そのことの大きさを知らずに金儲け主義に走っている学習塾がどれほどあることか・・。
 確かに志望校合格という目標は達成してあげたい。けれど大切なのはその道のりをさりげなく共に歩むこと。時には大切な一言を口にし、時にはただそばに寄り添う。将来、困難な状況におかれた時、子供の頃出会った大人たちの記憶が支えになるという経験は誰にでもあるのではないだろうか。

 10年以上も前の生徒の一人。見た目にも可愛い、いつも笑顔の愛らしい子がいた。箸が転がってもおかしい年頃というが、それほどよく笑う子だった。努力家で部活動も勉強も真剣に取り組んでいた。春には無事、第一志望校合格。中堅進学校入学後には成績もトップクラスと他の子から聞いた。演劇部に所属して活躍・・・「さすが!」と愚かにも私はまるで自分の手柄のように喜んだ。
 夏休み、やはり私の塾に通う妹を迎えにお母さんと来た。
「元気だったぁ?」と言ったあとに腕がすっかり細くなっていることに気付き、驚いた。言葉が見つからず、思わず「一杯食べなさいよ。」と言ってしまった。まさに失言。
拒食症になっていたことをあとから知る。入院、退学・・。

 今年の2月頃から様子がおかしくなって心配している子がいる。入学当時から非の打ち所がない状態。成績はオール5。性格も穏やか、結構きわどい冗談も言い、生徒会でも頑張る。
ところが急にまさに急に笑顔が消えた。勉強にも身が入らない。心、ここにあらずという感じでぼーっとしている。その内、欠席が増えた。元々、完璧などというものはあるはずもなく、もしも、それに近い状態が続けばどこかが壊れる。
 お母さんと電話で話す・・・生徒会の仕事がきつくて息切れ状態だと言う。本人に代わり、
「塾を休むことや少し休憩を取ることは、ちっとも恥ずかしいことじゃないよ。それに悪いことじゃない。疲れた時はお風呂に入って眠ろう。時間はいっぱいあるからね。」
電話の向こうで泣いていた。

 夏休みも始まって少しずつ笑顔が戻ってきた気がしていた昨日。彼女の左手首にたくさんの傷を見た。胸が締め付けられた。ここまで追い込まれていたんだ・・・。でも、隠さずに半袖のTシャツを着ている彼女。

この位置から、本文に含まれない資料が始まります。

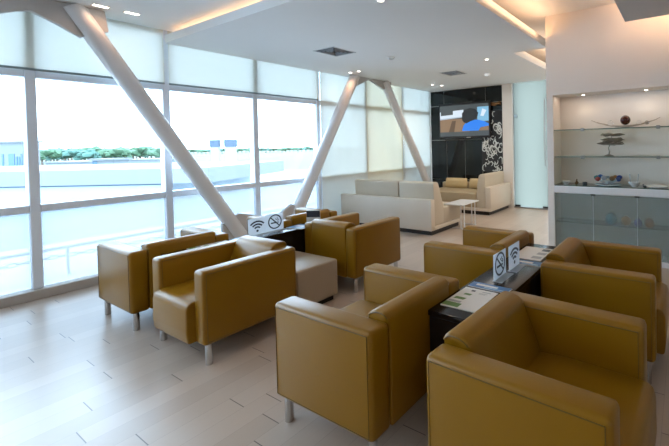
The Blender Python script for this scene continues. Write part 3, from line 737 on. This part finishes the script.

 こうなる原因は何かなどと論じるつもりはない。「どうして?」と聞いたところで本人たちにもわからない。「どうして?」はタブーなのだ。誰が悪いのでもない。確かにこの二人に共通点はある。一人は拒食、一人はリストカットという形で表れた。

 今、私が出来ること。心の中で言いつづけようと思う、「大丈夫だよ。」と。